HTTP Test from South Africa
1 node in Johannesburg · NAP Africa Johannesburg
South Africa — 1 Node
HTTP Testing from South Africa
HTTP checks from the Johannesburg node issue a full GET request from AS396982 (Google LLC, Johannesburg) and report the status code, response time, and completion status. For targets with CDN PoPs in Johannesburg — Cloudflare, Akamai, and Fastly all operate South African edges — HTTP responses should complete in under 20–30 ms. For bare origins in Europe, the response time floor is 160–170 ms, and for US East Coast origins around 200 ms. These figures assume no server-side processing delay beyond the network RTT.
South Africa is an underserved market from a CDN perspective compared to Europe or the US — not every CDN operates a Johannesburg PoP, and some route South African traffic through a regional PoP in London or Amsterdam rather than serving locally. An HTTP test from this node quickly reveals whether your CDN is serving South African users from a local PoP (fast, sub-30ms) or from Europe (slow, 160ms+). The difference is immediately visible in the HTTP response time, and actionable — CDN PoP selection is typically configurable per region.
HTTP failures from the South Africa node that do not occur from European or US nodes often indicate geo-blocking or WAF rules that do not include South African IP ranges in the allowlist. AS396982 is a well-known Google infrastructure ASN and is unlikely to be blocked by mistake in most generic WAF configurations. More commonly, services with explicit country allowlists may not include ZA or may not correctly map the Google JHB prefix to South Africa. A 403 or 429 response from this node with no corresponding failure from other regions is the classic pattern.
South Africa Network Infrastructure
Johannesburg is the internet hub of Sub-Saharan Africa. The city hosts NAP Africa at Teraco's JHB1 facility — the largest carrier-neutral colocation and peering point on the continent. Teraco JHB1 houses over 200 networks including MTN (AS37457), Vodacom (AS36874), Telkom SA (AS10474), and major content networks including Google, Meta, and Akamai. Our probe node runs on AS396982 (Google LLC) in a Google datacenter in Johannesburg, reflecting Google's direct investment in African network infrastructure as part of their regional expansion strategy. Google operates its own fiber and peering arrangements in JHB, connecting to the broader South African internet ecosystem via Teraco and NAP Africa.

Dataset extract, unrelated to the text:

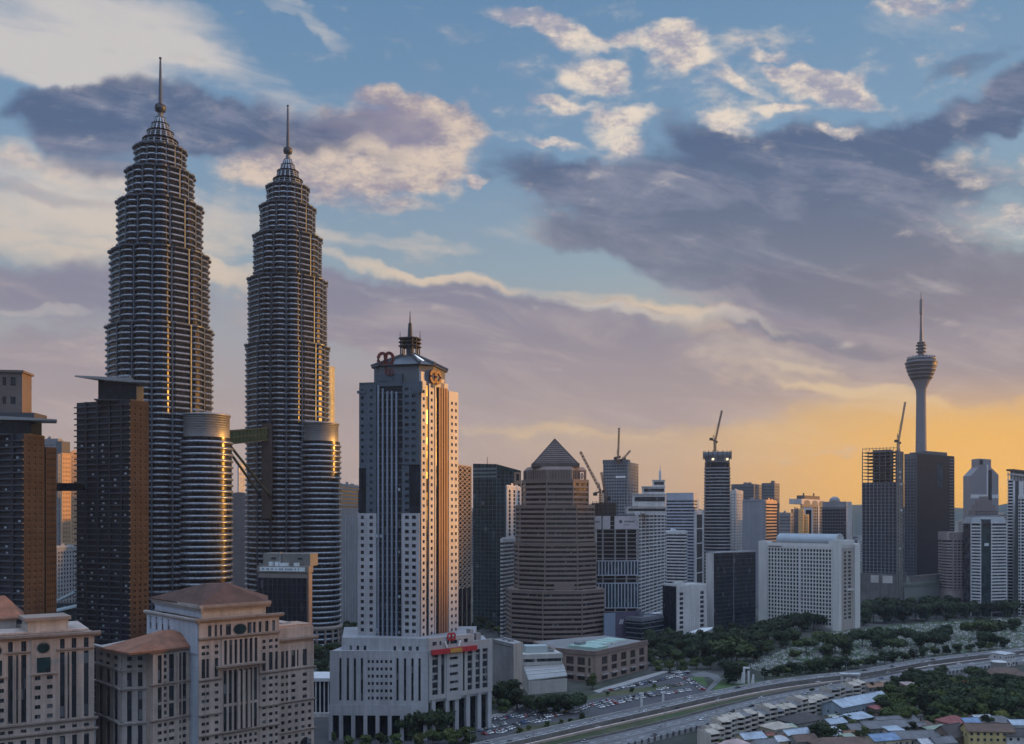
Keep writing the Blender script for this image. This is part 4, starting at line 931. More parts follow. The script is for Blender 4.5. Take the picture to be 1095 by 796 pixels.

South Africa's international connectivity relies on submarine cable systems landing at multiple points along the eastern and western coastlines. SEACOM (operational since 2009) connects the East African coast to Europe via the Middle East. WACS (West Africa Cable System) runs along the western coast connecting South Africa to Europe via West Africa. EAST AFRICA MARINE SYSTEM (EASSy) provides additional eastern coast capacity. The combination of multiple cable systems landing in South Africa gives JHB better path diversity to Europe than most other African cities, though total available bandwidth remains constrained compared to European or North American interconnection points.
Reference RTTs from the Johannesburg Google node: JHB to London is approximately 160 ms, JHB to Amsterdam 165 ms, JHB to Frankfurt 170 ms, JHB to New York 200–210 ms, JHB to Singapore 200–210 ms, JHB to Nairobi 30–40 ms, JHB to Lagos 90–100 ms. The London and Amsterdam latency figures are lower than many people expect — SEACOM and WACS provide reasonably direct paths to Europe without the multi-hop routing of older satellite-dependent links. These submarine cable paths have made South Africa one of the best-connected countries in Africa for international latency.
Google's presence in Johannesburg via AS396982 is part of Google's broader African strategy, which includes Google Cache (GGC) nodes deployed with South African ISPs and the Equiano subsea cable (connecting South Africa to Portugal). The AS396982 prefix in JHB is correctly identified as a Google infrastructure ASN by all major GeoIP databases. Traffic from this node will be recognized as originating from a major cloud provider's South African infrastructure — relevant for services that apply different routing or rate-limiting rules to cloud provider source IPs versus residential ISP IPs. DE-CIX Johannesburg, launched as part of DE-CIX's African expansion, provides additional interconnection options beyond NAP Africa and JINX.
South Africa's domestic backbone connects Johannesburg to Cape Town, Durban, and Pretoria over long-haul fibre operated by Telkom SA and a growing number of private operators. JHB to Cape Town is approximately 30 ms, JHB to Durban 15–20 ms. The Johannesburg node is by far the most relevant test location for Sub-Saharan African network conditions — it sits at the continent's main peering hub with direct access to all the major African and international carrier paths. For any service targeting African audiences, an HTTP or ping test from this node is the first step in understanding the continental connectivity picture.